Stated task:
Copy out all lines of the records in which the word "with" appears.

Given information:
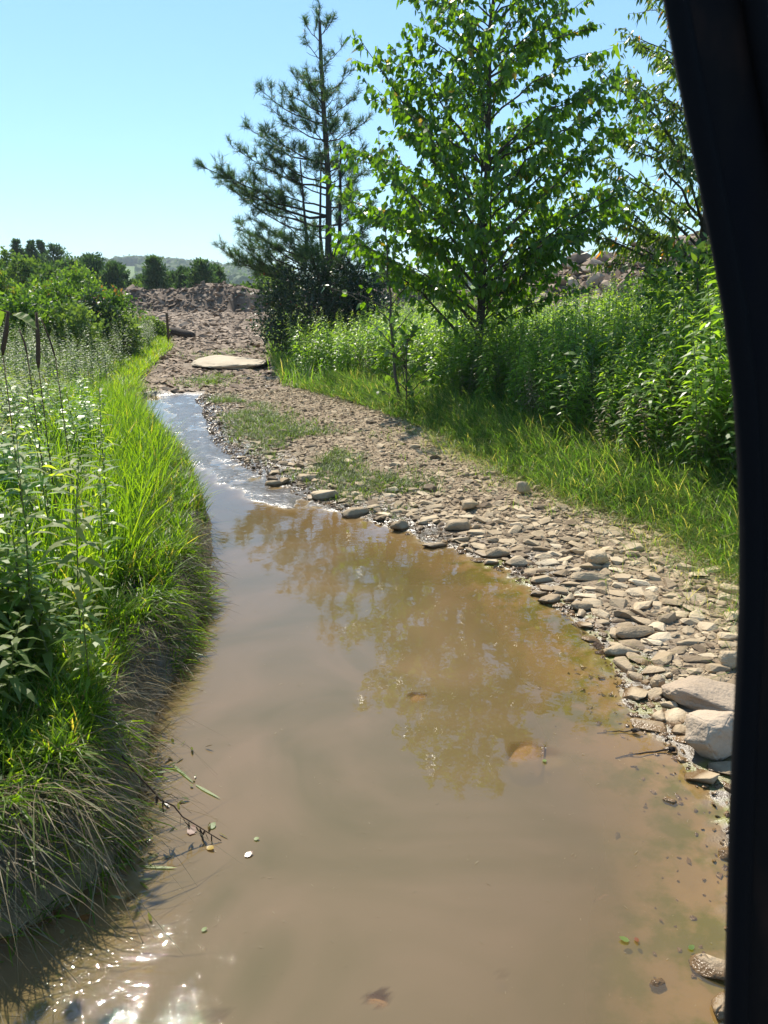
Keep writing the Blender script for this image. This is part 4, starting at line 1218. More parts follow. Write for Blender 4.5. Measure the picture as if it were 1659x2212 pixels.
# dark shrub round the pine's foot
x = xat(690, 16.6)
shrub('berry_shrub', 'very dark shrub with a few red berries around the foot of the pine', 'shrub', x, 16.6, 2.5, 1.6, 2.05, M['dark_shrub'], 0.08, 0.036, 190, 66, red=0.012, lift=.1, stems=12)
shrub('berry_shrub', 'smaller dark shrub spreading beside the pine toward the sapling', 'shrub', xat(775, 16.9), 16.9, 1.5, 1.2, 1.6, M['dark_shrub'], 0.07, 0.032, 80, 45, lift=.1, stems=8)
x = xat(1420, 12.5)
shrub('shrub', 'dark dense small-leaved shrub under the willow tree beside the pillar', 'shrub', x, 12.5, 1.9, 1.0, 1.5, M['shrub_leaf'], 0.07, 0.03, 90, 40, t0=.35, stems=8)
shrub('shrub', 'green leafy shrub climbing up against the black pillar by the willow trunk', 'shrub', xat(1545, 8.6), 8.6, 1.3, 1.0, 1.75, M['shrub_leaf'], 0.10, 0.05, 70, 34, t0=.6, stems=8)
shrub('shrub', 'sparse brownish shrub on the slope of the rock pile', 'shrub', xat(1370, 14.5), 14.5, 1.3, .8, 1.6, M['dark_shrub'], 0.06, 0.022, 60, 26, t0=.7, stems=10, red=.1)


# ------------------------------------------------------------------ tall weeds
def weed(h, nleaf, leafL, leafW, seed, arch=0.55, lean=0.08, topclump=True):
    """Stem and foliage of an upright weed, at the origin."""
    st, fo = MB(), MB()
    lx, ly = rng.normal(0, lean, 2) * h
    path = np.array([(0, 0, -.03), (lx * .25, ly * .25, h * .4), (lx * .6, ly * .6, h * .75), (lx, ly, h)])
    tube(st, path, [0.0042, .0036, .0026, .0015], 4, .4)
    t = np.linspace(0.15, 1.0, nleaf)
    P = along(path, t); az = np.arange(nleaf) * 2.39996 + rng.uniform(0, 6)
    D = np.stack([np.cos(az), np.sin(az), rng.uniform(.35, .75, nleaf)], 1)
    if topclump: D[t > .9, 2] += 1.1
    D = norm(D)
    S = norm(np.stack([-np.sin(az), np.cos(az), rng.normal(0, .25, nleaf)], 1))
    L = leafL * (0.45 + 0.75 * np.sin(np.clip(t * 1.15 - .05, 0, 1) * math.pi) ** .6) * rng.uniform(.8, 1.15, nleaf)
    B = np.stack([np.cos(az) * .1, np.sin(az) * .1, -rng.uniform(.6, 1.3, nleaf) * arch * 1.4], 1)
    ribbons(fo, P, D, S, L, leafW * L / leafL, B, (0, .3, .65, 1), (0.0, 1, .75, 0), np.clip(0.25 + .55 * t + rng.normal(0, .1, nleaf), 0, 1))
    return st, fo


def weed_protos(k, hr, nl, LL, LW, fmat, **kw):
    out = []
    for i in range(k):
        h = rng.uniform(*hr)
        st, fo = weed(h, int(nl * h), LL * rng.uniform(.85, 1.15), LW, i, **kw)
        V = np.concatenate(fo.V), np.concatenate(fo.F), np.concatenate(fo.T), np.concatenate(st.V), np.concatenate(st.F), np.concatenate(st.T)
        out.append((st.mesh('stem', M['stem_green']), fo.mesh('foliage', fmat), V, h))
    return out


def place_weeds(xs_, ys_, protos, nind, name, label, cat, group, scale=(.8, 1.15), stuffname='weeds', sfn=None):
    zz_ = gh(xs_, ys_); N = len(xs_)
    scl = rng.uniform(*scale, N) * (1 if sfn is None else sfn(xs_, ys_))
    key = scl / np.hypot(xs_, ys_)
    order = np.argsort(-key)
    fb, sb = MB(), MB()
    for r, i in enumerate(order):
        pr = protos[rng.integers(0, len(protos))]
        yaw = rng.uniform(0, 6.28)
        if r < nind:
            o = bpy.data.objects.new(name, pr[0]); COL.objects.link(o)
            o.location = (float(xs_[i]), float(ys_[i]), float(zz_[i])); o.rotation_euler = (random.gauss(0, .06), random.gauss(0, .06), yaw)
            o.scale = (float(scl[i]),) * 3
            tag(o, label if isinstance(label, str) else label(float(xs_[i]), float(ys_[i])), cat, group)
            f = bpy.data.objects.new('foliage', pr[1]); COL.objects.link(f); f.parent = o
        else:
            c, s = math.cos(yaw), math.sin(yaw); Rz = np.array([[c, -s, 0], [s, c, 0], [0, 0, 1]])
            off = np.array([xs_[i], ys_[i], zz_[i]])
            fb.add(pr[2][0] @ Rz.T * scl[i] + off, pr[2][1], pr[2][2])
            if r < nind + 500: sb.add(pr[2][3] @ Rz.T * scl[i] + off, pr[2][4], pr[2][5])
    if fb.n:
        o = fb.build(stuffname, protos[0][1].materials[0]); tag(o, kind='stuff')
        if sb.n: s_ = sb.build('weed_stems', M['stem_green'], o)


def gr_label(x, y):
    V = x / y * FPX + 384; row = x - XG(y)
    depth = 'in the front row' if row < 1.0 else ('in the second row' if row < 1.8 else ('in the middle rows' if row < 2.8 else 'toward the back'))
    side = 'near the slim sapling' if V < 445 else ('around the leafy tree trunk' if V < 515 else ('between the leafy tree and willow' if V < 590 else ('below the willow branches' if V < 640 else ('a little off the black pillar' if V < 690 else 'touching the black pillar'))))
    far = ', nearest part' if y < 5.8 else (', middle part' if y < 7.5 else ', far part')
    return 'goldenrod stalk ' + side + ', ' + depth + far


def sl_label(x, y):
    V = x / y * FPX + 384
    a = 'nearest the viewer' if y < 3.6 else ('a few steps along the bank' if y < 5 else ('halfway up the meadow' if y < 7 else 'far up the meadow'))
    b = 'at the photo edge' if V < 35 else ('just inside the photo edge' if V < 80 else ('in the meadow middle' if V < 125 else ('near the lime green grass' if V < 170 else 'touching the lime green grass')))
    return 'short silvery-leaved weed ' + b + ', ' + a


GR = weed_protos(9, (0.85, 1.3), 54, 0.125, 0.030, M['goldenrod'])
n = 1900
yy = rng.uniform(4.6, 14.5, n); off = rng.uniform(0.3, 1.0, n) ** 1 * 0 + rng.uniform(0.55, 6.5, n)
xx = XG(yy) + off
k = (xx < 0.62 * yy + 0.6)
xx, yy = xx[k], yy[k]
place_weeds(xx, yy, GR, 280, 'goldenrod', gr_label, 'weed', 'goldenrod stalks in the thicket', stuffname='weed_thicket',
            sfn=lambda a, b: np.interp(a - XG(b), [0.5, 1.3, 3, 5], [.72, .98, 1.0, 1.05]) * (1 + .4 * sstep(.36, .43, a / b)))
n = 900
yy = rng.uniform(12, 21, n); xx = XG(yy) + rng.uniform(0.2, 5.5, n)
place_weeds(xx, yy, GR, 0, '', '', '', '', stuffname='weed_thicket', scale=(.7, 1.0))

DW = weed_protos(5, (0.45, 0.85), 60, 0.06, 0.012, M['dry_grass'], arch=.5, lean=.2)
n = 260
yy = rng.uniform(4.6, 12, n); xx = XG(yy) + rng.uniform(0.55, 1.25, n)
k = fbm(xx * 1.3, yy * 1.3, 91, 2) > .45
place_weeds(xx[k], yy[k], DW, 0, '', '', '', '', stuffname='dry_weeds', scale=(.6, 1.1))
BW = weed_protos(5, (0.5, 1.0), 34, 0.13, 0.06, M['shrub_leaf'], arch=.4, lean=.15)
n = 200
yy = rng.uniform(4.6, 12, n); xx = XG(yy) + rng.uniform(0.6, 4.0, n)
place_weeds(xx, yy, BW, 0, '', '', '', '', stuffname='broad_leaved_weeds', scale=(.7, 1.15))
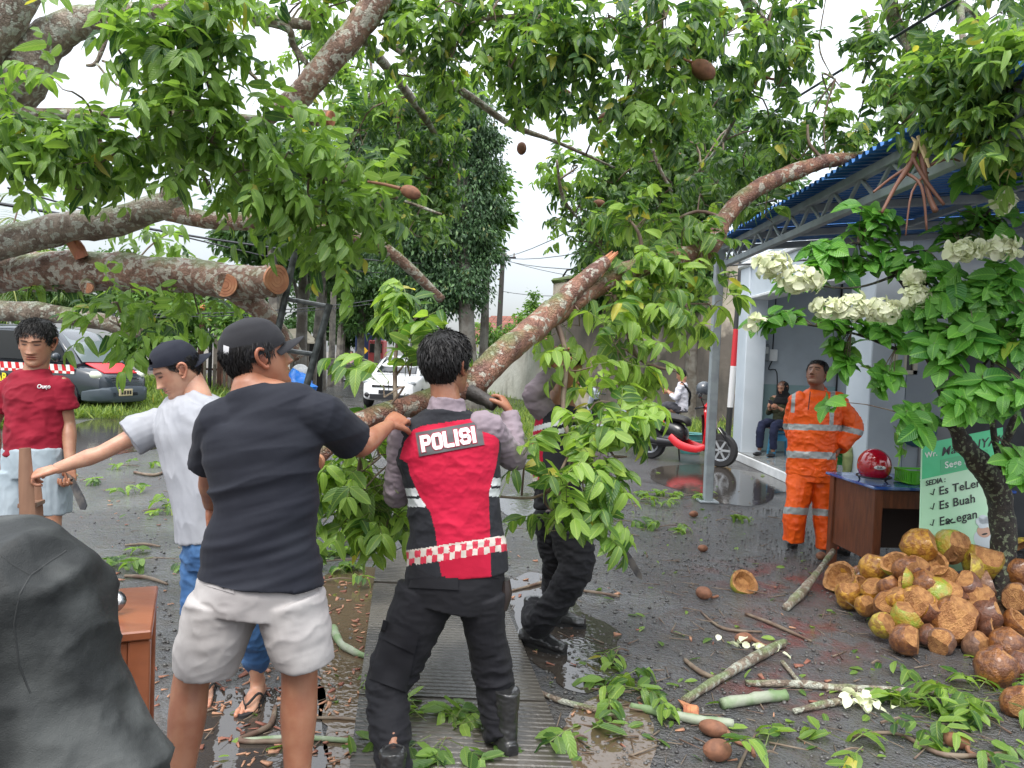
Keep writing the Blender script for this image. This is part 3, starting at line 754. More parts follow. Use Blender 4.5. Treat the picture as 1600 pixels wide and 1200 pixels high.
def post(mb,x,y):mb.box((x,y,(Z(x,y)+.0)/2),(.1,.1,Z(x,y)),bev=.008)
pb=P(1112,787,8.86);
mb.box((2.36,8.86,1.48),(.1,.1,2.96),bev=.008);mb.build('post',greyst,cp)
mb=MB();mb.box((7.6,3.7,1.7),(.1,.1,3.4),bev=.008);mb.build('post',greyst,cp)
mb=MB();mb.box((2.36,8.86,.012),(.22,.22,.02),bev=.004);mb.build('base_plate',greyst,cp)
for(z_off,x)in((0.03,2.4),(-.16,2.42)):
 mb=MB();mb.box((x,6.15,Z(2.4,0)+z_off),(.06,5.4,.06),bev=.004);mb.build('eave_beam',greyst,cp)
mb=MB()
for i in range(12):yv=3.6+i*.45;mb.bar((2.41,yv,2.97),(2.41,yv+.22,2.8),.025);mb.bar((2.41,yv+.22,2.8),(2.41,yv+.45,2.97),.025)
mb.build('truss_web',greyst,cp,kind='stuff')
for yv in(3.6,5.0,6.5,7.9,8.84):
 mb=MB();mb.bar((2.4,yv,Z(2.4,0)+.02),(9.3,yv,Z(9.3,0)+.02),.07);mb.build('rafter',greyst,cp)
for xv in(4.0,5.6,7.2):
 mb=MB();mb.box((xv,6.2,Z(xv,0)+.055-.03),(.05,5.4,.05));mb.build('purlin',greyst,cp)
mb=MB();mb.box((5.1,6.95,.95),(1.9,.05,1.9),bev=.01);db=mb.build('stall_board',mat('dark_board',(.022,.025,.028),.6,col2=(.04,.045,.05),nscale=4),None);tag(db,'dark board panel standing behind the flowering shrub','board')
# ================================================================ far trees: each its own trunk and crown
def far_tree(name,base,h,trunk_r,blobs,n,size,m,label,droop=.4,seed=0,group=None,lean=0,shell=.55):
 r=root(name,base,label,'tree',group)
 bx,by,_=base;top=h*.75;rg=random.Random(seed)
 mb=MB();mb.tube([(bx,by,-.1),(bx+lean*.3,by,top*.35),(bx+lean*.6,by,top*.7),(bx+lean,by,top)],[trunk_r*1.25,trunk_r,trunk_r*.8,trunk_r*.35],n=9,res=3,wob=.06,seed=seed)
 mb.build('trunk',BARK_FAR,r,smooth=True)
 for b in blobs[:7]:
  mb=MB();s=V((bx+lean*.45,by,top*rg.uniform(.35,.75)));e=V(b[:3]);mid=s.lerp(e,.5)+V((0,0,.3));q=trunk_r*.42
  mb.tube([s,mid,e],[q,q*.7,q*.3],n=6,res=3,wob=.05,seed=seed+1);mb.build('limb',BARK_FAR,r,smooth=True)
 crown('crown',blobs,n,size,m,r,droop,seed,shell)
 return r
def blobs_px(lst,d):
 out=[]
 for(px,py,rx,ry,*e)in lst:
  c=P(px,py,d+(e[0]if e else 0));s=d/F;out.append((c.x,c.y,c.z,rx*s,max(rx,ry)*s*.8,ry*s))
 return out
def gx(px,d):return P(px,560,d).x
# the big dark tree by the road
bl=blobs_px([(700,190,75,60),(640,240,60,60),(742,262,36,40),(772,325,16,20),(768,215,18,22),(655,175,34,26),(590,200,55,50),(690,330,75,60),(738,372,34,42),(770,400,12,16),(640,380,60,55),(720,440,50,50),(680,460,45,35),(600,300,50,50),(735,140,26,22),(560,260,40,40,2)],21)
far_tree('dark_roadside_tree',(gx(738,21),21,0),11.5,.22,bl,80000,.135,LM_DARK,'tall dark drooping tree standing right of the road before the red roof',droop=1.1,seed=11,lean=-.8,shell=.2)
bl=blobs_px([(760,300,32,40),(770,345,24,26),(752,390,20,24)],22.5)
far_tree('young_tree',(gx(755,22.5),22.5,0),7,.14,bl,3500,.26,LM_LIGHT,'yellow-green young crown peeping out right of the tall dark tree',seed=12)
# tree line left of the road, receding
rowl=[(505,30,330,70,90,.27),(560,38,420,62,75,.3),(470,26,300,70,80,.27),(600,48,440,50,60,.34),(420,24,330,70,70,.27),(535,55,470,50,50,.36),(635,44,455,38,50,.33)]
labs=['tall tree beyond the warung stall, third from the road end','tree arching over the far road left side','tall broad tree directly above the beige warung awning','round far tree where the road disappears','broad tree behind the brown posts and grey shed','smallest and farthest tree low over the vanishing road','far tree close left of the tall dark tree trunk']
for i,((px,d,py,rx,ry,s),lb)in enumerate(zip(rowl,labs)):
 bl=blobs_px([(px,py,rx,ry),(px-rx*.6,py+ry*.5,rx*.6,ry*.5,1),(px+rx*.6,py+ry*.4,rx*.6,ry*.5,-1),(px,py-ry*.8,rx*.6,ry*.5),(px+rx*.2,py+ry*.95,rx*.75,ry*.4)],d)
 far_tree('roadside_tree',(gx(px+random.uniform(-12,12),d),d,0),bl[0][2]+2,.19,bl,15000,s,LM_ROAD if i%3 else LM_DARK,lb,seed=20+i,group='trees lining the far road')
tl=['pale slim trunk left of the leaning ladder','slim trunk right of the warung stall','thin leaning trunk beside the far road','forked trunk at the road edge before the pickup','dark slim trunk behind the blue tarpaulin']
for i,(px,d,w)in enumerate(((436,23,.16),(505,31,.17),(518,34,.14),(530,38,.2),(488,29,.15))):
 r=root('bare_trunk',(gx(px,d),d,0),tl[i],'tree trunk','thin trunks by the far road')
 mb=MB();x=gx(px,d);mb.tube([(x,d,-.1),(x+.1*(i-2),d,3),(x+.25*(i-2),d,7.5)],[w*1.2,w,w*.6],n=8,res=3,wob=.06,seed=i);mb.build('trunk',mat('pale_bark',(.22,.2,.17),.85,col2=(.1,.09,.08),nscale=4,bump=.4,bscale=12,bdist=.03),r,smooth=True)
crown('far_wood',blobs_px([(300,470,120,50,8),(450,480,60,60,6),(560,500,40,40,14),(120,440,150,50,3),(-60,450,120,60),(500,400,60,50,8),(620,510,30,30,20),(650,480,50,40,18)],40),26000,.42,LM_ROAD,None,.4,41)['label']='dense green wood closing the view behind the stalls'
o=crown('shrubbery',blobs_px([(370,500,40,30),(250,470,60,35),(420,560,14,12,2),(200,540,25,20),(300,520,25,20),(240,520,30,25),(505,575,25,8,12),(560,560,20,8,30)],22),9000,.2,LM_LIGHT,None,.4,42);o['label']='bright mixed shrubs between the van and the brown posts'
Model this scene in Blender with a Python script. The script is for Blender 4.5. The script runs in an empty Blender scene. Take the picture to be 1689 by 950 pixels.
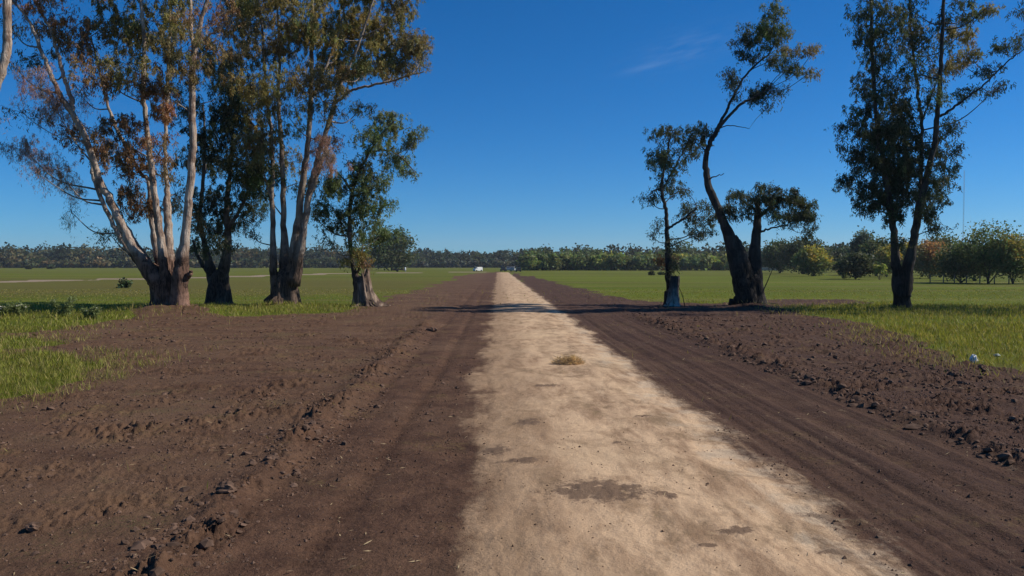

Solution to this exercise:
shrub('berry_shrub', 'very dark shrub with a few red berries around the foot of the pine', 'shrub', x, 16.6, 2.5, 1.6, 2.05, M['dark_shrub'], 0.08, 0.036, 190, 66, red=0.012, lift=.1, stems=12)
Model this scene in Blender with a Python script. The script is for Blender 4.5. The script runs in an empty Blender scene. Take the picture to be 1689 by 950 pixels.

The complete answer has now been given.